Journalism is not blogging. You can’t write your opinion and pass it off as fact. Information has to be attributed to a reputable source and quotes cannot contain a single error or you may be charged with misrepresentation.

People go the extra mile when they want you to cover a special event, but are impossible to contact when you have a story assignment they don’t want to talk about. News sources accuse journalists of misquoting when they dislike something that came out of their own mouths.

That’s the main trouble with journalism: the sources for articles. Reporters don’t merely copy and paste from Wikipedia, nor do they quote verbatim from press releases. Reporters speak to real people who know the article topic inside and out, which means as a writer, you have to research the topic to be able to ask relevant interview questions.

Sometimes sources are incredibly helpful and quote-worthy. Others claim to know nothing about the issue or say they cannot speak to the press about it.

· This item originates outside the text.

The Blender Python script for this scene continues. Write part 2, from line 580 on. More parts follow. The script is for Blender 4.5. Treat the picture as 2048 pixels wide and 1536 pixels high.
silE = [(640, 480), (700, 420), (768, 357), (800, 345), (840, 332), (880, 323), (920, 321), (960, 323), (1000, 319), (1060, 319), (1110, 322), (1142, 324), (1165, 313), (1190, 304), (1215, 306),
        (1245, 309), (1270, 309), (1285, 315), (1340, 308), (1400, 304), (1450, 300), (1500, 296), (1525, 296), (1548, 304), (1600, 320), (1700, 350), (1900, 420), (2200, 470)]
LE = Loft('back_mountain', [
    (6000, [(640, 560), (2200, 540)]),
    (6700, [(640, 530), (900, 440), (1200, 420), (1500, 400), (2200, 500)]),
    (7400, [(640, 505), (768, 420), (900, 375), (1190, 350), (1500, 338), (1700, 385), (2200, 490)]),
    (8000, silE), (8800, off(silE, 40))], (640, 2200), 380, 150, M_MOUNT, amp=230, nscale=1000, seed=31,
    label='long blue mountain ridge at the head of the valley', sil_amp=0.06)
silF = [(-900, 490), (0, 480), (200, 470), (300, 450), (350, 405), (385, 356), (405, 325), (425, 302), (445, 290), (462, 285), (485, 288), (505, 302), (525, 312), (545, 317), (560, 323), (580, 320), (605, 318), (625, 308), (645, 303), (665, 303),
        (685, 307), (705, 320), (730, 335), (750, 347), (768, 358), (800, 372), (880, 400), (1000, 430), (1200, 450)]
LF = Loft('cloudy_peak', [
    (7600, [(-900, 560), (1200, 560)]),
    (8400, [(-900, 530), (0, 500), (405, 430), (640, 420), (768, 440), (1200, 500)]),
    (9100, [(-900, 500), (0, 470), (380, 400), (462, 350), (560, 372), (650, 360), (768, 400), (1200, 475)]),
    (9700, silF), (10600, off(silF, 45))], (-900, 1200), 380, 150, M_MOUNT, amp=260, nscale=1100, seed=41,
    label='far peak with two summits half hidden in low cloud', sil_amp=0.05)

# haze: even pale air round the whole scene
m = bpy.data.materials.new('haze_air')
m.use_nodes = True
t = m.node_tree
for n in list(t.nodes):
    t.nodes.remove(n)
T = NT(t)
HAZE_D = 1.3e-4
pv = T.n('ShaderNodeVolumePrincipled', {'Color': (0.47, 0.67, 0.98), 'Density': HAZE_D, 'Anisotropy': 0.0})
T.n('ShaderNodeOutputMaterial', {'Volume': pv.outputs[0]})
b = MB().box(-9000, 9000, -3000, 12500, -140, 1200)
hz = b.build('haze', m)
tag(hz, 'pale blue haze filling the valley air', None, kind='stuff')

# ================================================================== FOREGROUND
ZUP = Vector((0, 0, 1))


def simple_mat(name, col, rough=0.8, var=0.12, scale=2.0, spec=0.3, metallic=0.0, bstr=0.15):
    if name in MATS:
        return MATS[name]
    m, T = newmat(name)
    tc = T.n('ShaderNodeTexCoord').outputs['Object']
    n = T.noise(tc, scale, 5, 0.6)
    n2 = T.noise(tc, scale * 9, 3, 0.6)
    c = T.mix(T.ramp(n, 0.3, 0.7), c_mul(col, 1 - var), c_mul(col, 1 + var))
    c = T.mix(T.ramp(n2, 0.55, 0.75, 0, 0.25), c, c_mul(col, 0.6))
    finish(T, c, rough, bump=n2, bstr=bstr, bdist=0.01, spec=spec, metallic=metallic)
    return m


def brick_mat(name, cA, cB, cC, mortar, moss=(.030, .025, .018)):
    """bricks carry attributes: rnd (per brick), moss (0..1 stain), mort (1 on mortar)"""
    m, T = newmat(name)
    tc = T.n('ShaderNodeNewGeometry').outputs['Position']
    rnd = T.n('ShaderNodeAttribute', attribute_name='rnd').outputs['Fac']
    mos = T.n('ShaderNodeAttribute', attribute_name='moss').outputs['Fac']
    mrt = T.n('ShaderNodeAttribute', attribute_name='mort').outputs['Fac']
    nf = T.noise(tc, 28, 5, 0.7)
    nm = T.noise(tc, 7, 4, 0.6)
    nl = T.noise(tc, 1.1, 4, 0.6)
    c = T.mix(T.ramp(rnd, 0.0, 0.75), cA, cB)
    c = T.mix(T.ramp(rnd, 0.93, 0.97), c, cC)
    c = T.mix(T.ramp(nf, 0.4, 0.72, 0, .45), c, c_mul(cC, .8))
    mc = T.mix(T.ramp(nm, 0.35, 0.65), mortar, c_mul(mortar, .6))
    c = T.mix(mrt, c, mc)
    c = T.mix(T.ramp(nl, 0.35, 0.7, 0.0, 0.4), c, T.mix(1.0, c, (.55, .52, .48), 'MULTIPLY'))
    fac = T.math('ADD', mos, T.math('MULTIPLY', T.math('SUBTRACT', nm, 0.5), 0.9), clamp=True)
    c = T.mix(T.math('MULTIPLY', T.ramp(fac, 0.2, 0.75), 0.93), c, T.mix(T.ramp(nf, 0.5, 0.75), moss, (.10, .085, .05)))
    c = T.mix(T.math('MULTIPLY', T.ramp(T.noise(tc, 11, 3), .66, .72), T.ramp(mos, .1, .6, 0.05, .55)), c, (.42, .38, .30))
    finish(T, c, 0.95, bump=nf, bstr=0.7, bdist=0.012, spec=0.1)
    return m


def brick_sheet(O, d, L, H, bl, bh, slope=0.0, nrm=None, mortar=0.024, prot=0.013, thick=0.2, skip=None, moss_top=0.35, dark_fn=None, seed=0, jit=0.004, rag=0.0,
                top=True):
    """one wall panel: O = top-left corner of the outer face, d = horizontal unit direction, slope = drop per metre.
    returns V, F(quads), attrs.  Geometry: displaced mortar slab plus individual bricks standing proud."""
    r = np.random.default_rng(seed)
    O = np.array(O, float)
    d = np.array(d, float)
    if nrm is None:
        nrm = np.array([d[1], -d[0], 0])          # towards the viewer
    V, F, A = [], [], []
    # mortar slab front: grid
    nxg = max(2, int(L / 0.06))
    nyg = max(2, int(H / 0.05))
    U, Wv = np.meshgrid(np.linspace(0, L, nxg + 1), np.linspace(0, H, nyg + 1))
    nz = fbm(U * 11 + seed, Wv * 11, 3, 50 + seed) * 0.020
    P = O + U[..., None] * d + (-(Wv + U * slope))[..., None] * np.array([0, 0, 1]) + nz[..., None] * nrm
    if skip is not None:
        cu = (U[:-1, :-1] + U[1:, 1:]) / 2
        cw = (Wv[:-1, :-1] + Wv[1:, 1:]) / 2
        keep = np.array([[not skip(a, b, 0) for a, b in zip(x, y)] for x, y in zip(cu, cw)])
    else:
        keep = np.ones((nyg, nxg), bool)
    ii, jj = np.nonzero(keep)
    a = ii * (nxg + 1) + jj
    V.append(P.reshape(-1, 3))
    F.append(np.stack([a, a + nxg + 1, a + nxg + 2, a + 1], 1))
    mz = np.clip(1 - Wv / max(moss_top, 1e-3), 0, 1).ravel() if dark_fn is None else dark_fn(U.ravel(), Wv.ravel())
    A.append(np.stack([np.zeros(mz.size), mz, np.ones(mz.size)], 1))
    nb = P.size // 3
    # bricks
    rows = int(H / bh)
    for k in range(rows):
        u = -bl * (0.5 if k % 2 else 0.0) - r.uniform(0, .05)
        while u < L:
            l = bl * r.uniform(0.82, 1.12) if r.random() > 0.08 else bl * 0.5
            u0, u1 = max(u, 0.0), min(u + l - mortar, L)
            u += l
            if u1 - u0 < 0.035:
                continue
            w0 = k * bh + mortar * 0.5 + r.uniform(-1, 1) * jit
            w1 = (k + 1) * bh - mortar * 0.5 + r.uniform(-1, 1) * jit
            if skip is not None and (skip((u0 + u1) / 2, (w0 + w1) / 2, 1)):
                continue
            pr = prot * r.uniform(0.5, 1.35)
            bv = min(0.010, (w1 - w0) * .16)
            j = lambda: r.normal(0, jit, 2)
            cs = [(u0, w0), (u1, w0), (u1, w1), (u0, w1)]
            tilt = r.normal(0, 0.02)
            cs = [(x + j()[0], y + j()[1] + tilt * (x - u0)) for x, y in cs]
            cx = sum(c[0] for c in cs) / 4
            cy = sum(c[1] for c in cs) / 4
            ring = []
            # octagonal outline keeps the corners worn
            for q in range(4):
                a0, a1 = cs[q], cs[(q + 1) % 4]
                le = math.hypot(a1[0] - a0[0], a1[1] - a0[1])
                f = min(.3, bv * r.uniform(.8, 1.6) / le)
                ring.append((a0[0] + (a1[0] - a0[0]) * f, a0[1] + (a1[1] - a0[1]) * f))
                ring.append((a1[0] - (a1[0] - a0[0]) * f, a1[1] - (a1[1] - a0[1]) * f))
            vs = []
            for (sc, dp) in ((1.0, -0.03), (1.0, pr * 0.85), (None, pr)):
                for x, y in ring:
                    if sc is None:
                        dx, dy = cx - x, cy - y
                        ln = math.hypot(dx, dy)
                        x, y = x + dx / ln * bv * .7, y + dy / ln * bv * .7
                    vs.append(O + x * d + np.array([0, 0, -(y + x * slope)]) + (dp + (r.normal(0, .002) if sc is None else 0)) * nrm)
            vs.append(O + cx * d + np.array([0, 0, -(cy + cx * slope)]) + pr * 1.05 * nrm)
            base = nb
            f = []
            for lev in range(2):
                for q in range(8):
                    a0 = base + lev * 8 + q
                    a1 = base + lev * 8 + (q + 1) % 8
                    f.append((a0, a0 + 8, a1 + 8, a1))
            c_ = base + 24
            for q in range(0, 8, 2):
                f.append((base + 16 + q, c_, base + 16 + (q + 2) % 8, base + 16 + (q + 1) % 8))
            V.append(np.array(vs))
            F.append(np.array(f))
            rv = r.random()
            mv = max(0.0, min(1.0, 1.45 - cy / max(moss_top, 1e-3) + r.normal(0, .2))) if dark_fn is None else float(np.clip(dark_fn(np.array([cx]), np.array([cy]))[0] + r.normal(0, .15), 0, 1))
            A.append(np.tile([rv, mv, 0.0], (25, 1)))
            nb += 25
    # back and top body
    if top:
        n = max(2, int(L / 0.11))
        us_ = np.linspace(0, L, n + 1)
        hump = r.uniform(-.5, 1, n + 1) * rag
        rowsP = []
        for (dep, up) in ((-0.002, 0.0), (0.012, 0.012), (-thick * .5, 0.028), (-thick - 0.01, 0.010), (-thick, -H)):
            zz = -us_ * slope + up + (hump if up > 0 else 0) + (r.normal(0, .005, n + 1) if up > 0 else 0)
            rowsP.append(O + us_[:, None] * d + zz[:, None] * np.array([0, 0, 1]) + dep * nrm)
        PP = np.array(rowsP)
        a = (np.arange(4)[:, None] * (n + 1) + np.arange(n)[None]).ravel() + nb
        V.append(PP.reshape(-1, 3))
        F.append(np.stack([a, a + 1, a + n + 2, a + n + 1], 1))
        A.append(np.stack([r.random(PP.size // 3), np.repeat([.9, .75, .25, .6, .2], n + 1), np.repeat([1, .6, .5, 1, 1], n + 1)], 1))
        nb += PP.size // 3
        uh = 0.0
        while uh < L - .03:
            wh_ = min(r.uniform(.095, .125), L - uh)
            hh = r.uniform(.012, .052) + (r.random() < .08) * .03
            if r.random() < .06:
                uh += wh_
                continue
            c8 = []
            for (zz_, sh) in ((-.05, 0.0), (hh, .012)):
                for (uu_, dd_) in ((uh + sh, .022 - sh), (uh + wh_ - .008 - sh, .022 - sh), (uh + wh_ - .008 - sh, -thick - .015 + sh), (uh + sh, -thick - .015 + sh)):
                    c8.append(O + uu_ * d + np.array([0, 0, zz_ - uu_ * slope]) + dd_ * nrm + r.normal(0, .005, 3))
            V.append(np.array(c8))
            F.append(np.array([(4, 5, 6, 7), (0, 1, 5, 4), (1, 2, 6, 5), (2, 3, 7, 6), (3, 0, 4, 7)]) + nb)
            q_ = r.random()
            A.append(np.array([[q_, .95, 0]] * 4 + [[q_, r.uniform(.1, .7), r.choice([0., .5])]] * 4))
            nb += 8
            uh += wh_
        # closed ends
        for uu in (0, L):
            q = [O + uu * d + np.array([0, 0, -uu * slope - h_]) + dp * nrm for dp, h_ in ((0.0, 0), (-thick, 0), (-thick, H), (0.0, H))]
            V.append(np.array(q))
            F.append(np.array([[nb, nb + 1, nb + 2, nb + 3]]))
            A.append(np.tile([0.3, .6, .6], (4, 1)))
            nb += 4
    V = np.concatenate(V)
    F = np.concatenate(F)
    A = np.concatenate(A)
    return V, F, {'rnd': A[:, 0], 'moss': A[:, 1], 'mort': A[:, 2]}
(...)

So-called authorities on the topic pass journalists from one person to the next until it’s deadline day. Running in circles leaves little time for writing and little to write about.

And yet, journalists will be called upon to cover an event for free publicity. Are we only fair-weather friends?

OCCC News Writing Professor Sue Hinton teaches that news is four things: accurate, objective, fair and balanced. These elements are the foundation for newsworthy writing and professional reporting, the things journalists strive for in every story.

However, when journalists attempt to contact sources on both sides of an issue to get a balanced story, we are often met with rejections.

Lately I’ve wondered if some OCCC employees have a clue about what is going on in their office or department, or if they are mindless robots, answering phone calls and shredding paper. No one seems to know how to answer basic questions anymore.

People are terrified to express their own thoughts or opinions. I cannot tell you the number of times I have been declined an interview because someone didn’t think his or her opinion was worth writing about.

We are the next generation of reporters — the very people who will feed the world time-sensitive news on school shootings, botched executions, political dishonesty and the moments when goodness and light shines through humanity.

Stop being mere consumers of the news and start being watchdogs as well.

Those who want to know what is really going on in the world also should be willing to share what information they know.